Presiden Prabowo Subianto dan Wakil Presiden Gibran Rakabuming Raka, pada saat debat Pilpres 2024 lalu. Foto: TODAYNEWS/Dhanis TODAYNEWS.ID — Analis politik Exposit Strategic, Arif Susanto, menilai Presiden Prabowo Subianto tidak profesional dalam menjalankan pemerintahan. Ia menyoroti keterlibatan TNI dan Polri dalam urusan politik sebagai langkah yang berpotensi merusak tatanan demokrasi.
Menurut Arif, langkah Prabowo itu menunjukkan kemunduran nilai-nilai demokrasi yang pernah diperjuangkan pasca reformasi.
“Mengandalkan TNI dan Polri untuk urusan politik itu jelas tidak profesional,” ujarnya dalam diskusi bertajuk 1 Tahun Prabowo-Gibran: Indonesia Emas atau Cemas, Minggu (19/10/2025).
Ia mengingatkan bahwa praktik politisasi aparat keamanan merupakan kesalahan yang pernah dilakukan pada masa pemerintahan Orde Baru.
“Apa yang kita lawan di era Soeharto salah satunya adalah politisasi TNI dan Polri, tapi gejalanya semakin kuat dalam 10 tahun terakhir,” kata Arif.
Arif bahkan menyebut kondisi itu semakin memburuk sejak awal pemerintahan Prabowo-Gibran. Ia menyoroti keterlibatan aparat dalam urusan di luar tugas pokok mereka, termasuk pengelolaan ketahanan pangan dan penanganan demonstrasi.
“Gejalanya semakin memburuk, mulai dari keterlibatan dalam pengelolaan ketahanan pangan. Polri juga secara tidak profesional menangani demonstrasi dengan kekerasan,” tuturnya.
Selain itu, Arif menilai konsolidasi politik pemerintahan Prabowo dan Gibran merupakan yang paling lemah sejak era reformasi. Ia menyebut kemenangan mereka pada Pemilu 2024 banyak ditentukan oleh faktor eksternal.

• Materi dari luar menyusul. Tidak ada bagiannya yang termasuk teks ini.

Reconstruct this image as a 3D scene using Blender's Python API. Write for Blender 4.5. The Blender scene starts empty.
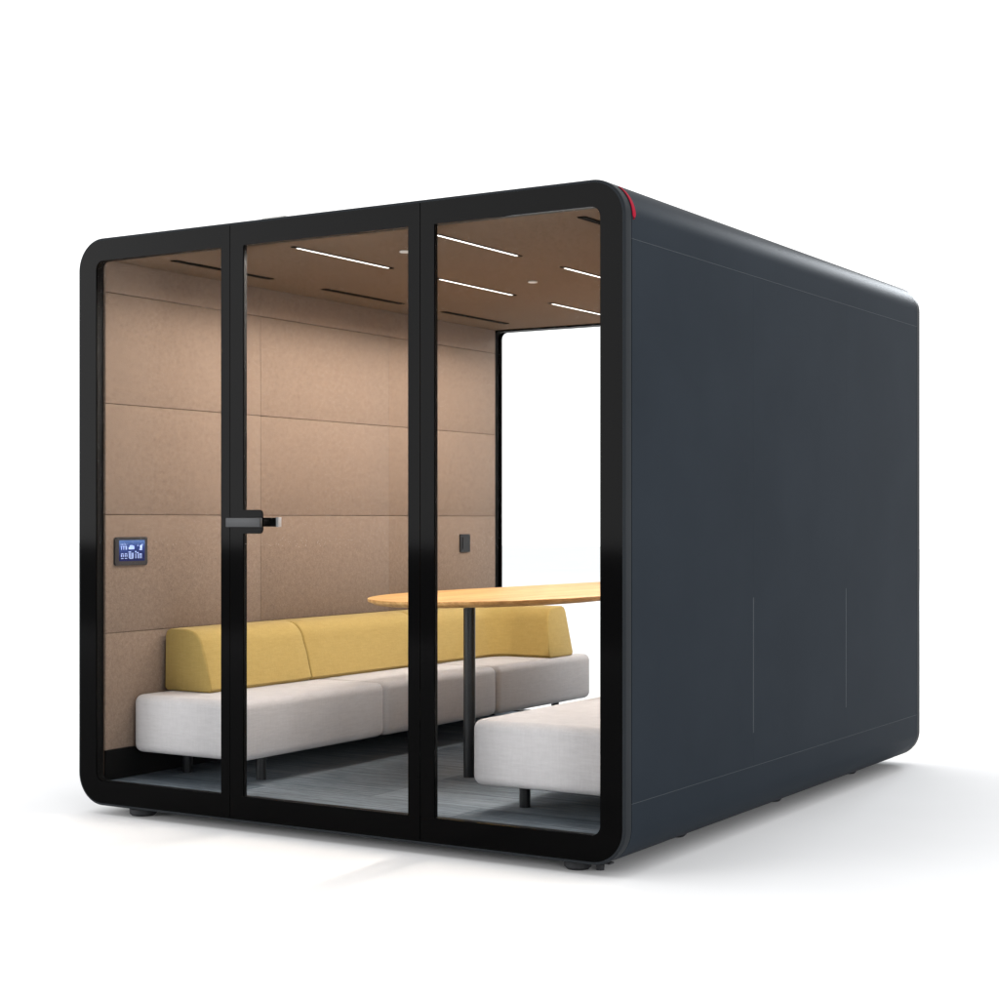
import bpy, bmesh, math, random
from mathutils import Vector, geometry
random.seed(7)
R = math.radians
scn = bpy.context.scene
COL = scn.collection

# ------------------------------------------------------------------ sizes (metres): front face on y=0, right side on x=0
W, D, Z0, Z1 = 2.458, 3.065, 0.045, 2.295
CXM = -W / 2
ZF = 0.135          # carpet level
ZC = 2.216          # ceiling level
WX0, WX1 = -2.35, -W + 2.35   # felt wall faces left / right
RAD = 0.125

# ------------------------------------------------------------------ materials
def mat(name, col=(.5, .5, .5), rough=.5, ior=1.45, metal=0.0, build=None):
    m = bpy.data.materials.new(name); m.use_nodes = True
    nt = m.node_tree; b = nt.nodes['Principled BSDF']
    b.inputs['Base Color'].default_value = (*col, 1); b.inputs['Roughness'].default_value = rough
    b.inputs['IOR'].default_value = ior; b.inputs['Metallic'].default_value = metal
    if build: build(nt, b)
    return m

def N(nt, kind, **kw):
    n = nt.nodes.new(kind)
    for k, v in kw.items():
        if k in n.inputs: n.inputs[k].default_value = v
        else: setattr(n, k, v)
    return n

def coords(nt, scale=(1, 1, 1)):
    tc = N(nt, 'ShaderNodeTexCoord'); mp = N(nt, 'ShaderNodeMapping'); mp.inputs['Scale'].default_value = scale
    nt.links.new(tc.outputs['Object'], mp.inputs['Vector']); return mp.outputs['Vector']

def ramp(nt, fac, stops):
    r = N(nt, 'ShaderNodeValToRGB'); e = r.color_ramp.elements
    while len(e) < len(stops): e.new(.5)
    for q, (p, c) in zip(e, stops): q.position = p; q.color = (*c, 1)
    nt.links.new(fac, r.inputs['Fac']); return r.outputs['Color']

def noise(nt, vec, scale, detail=3, rough=.55):
    n = N(nt, 'ShaderNodeTexNoise'); n.inputs['Scale'].default_value = scale
    n.inputs['Detail'].default_value = detail; n.inputs['Roughness'].default_value = rough
    nt.links.new(vec, n.inputs['Vector']); return n.outputs['Fac']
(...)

“Faktor paling jelas adalah keberpihakan Jokowi dan manipulasi Mahkamah Konstitusi yang meloloskan Gibran menjadi cawapres,” ujarnya.
Meski begitu, Arif mengakui Prabowo memiliki faktor pribadi yang turut mendukung kemenangannya. Ia menyebut perubahan gaya komunikasi Prabowo berhasil menarik simpati kalangan muda.
“Prabowo di 2024 bukan lagi Prabowo yang menggebu-gebu seperti 2014 dan 2019,” katanya. “Ia tampil gemoy, suka joget, dan aktif di medsos, tapi penjelas utama tetap adalah Jokowi,” lanjutnya.
Menurut Arif, kemenangan yang sangat dipengaruhi oleh Jokowi menimbulkan persoalan baru bagi Prabowo setelah menjabat sebagai presiden. Ia menilai Prabowo kini menghadapi tantangan besar untuk membangun citra politik yang mandiri.
“Kalau Jokowi punya peran penting dalam kemenangan Prabowo, ini jadi persoalan paling awal bagi Prabowo saat berkuasa,” ujarnya. Arif menyebut situasi ini membuat publik sulit memisahkan pemerintahan Prabowo dari bayang-bayang Jokowi.
Arif mengingatkan publik terhadap tudingan lama Prabowo yang pernah menyebut Jokowi sebagai presiden boneka. “Tapi dibuktikan oleh Jokowi itu keliru, dan terbukti di 2024 Jokowi justru berseberangan dengan Megawati,” katanya.
Ia menilai Prabowo kini berupaya melepaskan diri dari pengaruh Jokowi, meski langkah itu tidak mudah. “Ketergantungan berlebihan terhadap Jokowi hanya akan membuat Prabowo seperti presiden boneka,” ujarnya.
Arif menutup dengan menilai posisi politik Prabowo belum sekuat Jokowi saat menjabat. “Bahkan saya bisa memastikan bahwa meskipun Prabowo adalah presiden, dia bukanlah politikus yang paling kuat power-nya di Indonesia,” pungkasnya.